◆ Source data:

********

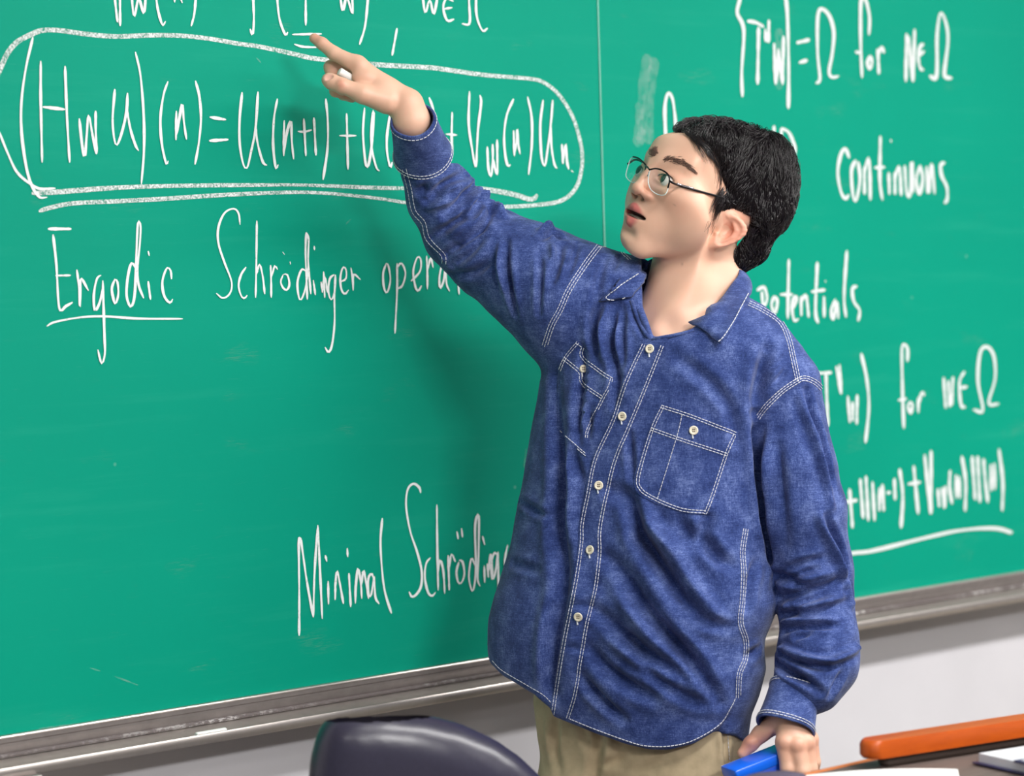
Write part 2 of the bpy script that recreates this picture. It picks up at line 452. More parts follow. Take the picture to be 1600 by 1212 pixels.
write('set {T w} = Omega for w in Omega', """1157,-15 1155,0 1151,20 1159,36.5 1161.5,56 1158,112 1159,151.5|1167,33 1180,35 1193,42|1185,42 1184,84 1183,132|1201,31 1200,67|1195,45 1196,66
|1209,67 1211,132|1215,76 1221,129|1211,132 1216,78|1224,56 1222,132|1227,-8 1230,28 1231.6,112 1231,170|1244,67 1264.5,62|1247.6,98 1261,94
|1274,130 1280.5,123 1277,84 1277,28 1282.7,14 1295,25 1302,50.5 1299.5,84 1294.5,112 1299.5,120.6 1310,119|1357,55 1358,28 1353,3 1348,-3 1344,8 1344,70 1346,122|1335.5,81 1345,83
|1360,87 1355,97 1358,108 1362,98 1360,87|1371,76 1372.5,116|1372.5,84 1376.7,74 1381,83|1416,52 1414.5,128|1419,56 1425,128|1428.5,45 1426,128
|1443,69 1437,73 1434,90 1437,106.6 1442.6,109|1434,87 1444,80|1451.5,119 1463,118 1463.6,56 1469,21 1477.6,36.5 1480.5,64.5 1475,112 1477.6,120.6 1487,122""", 6.2, CH_BLUR, pr)
write('letters R continuous', """1209,196 1208,250|1220,200 1221,233 1222,280|1220,200 1232,207.5 1241,230 1239,247 1233,255|1230,255 1236,300 1243,326|1040,225 1038,170 1043,146 1050,155 1054,185 1055,205
|1327,247 1320.5,233 1313.5,241 1308.5,269 1313.5,300 1320.5,310 1326,304|1337,250 1330,266.5 1332,303 1337,313 1343,280.5 1340,252|1350,261 1350,304|1350,269 1356,247 1358.4,269 1359,313
|1375,212 1374,280.5 1378,313|1365.5,262 1382,261|1388,269 1388.7,304|1391,218 1392,222|1397.7,269 1397.7,304|1397.7,278 1404.7,261 1407.5,306|1413,258 1416,300 1421.5,303 1424,252.5 1426,301.5
|1437,258 1431,280.5 1435.6,303 1441,280.5 1437,258|1447,259.5 1449.6,301.5 1455,256.7 1459.5,303|1476,254 1469,258 1470.6,275 1478.5,292 1479,311.5 1474,317""", 6.0, CH_BLUR, pr)
write('potentials', """1182,453.5 1193.4,449 1198,467 1192,480|1190,455 1192,490|1209,462.5 1205,476 1210,489 1214,471 1209,462.5|1232,404.5 1230,498|1218,460 1238,460|1238,482.5 1244.6,467 1240,464.6 1236.6,480 1240,500 1247,498
|1251,462.5 1251,493.6|1251,471 1259,462.5 1263,496|1276.7,409 1273.6,484.7 1278,504.7|1267,455.7 1289,452.6|1287,462.5 1287,496|1289,438 1289,441|1305,467 1298,484.7 1301.6,498 1307,471 1309,498
|1322.5,391 1318,462.5 1321,496|1339,447 1331.5,451 1333.7,471 1342.6,484.7 1340,501.6""", 5.6, CH_BLUR, pr)
write('(T n w) for w in Omega', """1270,583.6 1299,581.8|1290,582.7 1292.7,667|1306,571.5 1313.6,616|1311,569 1313.6,616|1324,618 1327,660.6|1331.5,627 1331.5,658|1339,616 1338,663|1345,551.5 1353.7,591.6 1357,636 1351.5,692
|1417.4,565 1417.4,545 1411.6,538 1408.5,551.5 1410,627 1411.6,669.5|1402.7,625 1416,622.7|1422,627 1418,634 1422,645 1425,634 1422,627|1434,620.5 1434,645|1434,631.6 1439.7,613 1444,618
|1474,589 1477,638|1481.5,594 1483,636|1488.7,588 1486,634|1507,580 1498.5,596 1500.7,631.6 1508,636|1499,606 1511,604|1520,639.7 1535,640.6 1527.4,596 1530.5,551.5 1541,541.7 1552,556 1554,591.6 1544,629.4 1560,630.8""", 5.6, CH_BLUR, pr)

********

◆ Problem to work on: Write out each line of the data exactly; the images should be left out.

◆ Problem solution:
Write part 2 of the bpy script that recreates this picture. It picks up at line 452. More parts follow. Take the picture to be 1600 by 1212 pixels.
write('set {T w} = Omega for w in Omega', """1157,-15 1155,0 1151,20 1159,36.5 1161.5,56 1158,112 1159,151.5|1167,33 1180,35 1193,42|1185,42 1184,84 1183,132|1201,31 1200,67|1195,45 1196,66
|1209,67 1211,132|1215,76 1221,129|1211,132 1216,78|1224,56 1222,132|1227,-8 1230,28 1231.6,112 1231,170|1244,67 1264.5,62|1247.6,98 1261,94
|1274,130 1280.5,123 1277,84 1277,28 1282.7,14 1295,25 1302,50.5 1299.5,84 1294.5,112 1299.5,120.6 1310,119|1357,55 1358,28 1353,3 1348,-3 1344,8 1344,70 1346,122|1335.5,81 1345,83
|1360,87 1355,97 1358,108 1362,98 1360,87|1371,76 1372.5,116|1372.5,84 1376.7,74 1381,83|1416,52 1414.5,128|1419,56 1425,128|1428.5,45 1426,128
|1443,69 1437,73 1434,90 1437,106.6 1442.6,109|1434,87 1444,80|1451.5,119 1463,118 1463.6,56 1469,21 1477.6,36.5 1480.5,64.5 1475,112 1477.6,120.6 1487,122""", 6.2, CH_BLUR, pr)
write('letters R continuous', """1209,196 1208,250|1220,200 1221,233 1222,280|1220,200 1232,207.5 1241,230 1239,247 1233,255|1230,255 1236,300 1243,326|1040,225 1038,170 1043,146 1050,155 1054,185 1055,205
|1327,247 1320.5,233 1313.5,241 1308.5,269 1313.5,300 1320.5,310 1326,304|1337,250 1330,266.5 1332,303 1337,313 1343,280.5 1340,252|1350,261 1350,304|1350,269 1356,247 1358.4,269 1359,313
|1375,212 1374,280.5 1378,313|1365.5,262 1382,261|1388,269 1388.7,304|1391,218 1392,222|1397.7,269 1397.7,304|1397.7,278 1404.7,261 1407.5,306|1413,258 1416,300 1421.5,303 1424,252.5 1426,301.5
|1437,258 1431,280.5 1435.6,303 1441,280.5 1437,258|1447,259.5 1449.6,301.5 1455,256.7 1459.5,303|1476,254 1469,258 1470.6,275 1478.5,292 1479,311.5 1474,317""", 6.0, CH_BLUR, pr)
write('potentials', """1182,453.5 1193.4,449 1198,467 1192,480|1190,455 1192,490|1209,462.5 1205,476 1210,489 1214,471 1209,462.5|1232,404.5 1230,498|1218,460 1238,460|1238,482.5 1244.6,467 1240,464.6 1236.6,480 1240,500 1247,498
|1251,462.5 1251,493.6|1251,471 1259,462.5 1263,496|1276.7,409 1273.6,484.7 1278,504.7|1267,455.7 1289,452.6|1287,462.5 1287,496|1289,438 1289,441|1305,467 1298,484.7 1301.6,498 1307,471 1309,498
|1322.5,391 1318,462.5 1321,496|1339,447 1331.5,451 1333.7,471 1342.6,484.7 1340,501.6""", 5.6, CH_BLUR, pr)
write('(T n w) for w in Omega', """1270,583.6 1299,581.8|1290,582.7 1292.7,667|1306,571.5 1313.6,616|1311,569 1313.6,616|1324,618 1327,660.6|1331.5,627 1331.5,658|1339,616 1338,663|1345,551.5 1353.7,591.6 1357,636 1351.5,692
|1417.4,565 1417.4,545 1411.6,538 1408.5,551.5 1410,627 1411.6,669.5|1402.7,625 1416,622.7|1422,627 1418,634 1422,645 1425,634 1422,627|1434,620.5 1434,645|1434,631.6 1439.7,613 1444,618
|1474,589 1477,638|1481.5,594 1483,636|1488.7,588 1486,634|1507,580 1498.5,596 1500.7,631.6 1508,636|1499,606 1511,604|1520,639.7 1535,640.6 1527.4,596 1530.5,551.5 1541,541.7 1552,556 1554,591.6 1544,629.4 1560,630.8""", 5.6, CH_BLUR, pr)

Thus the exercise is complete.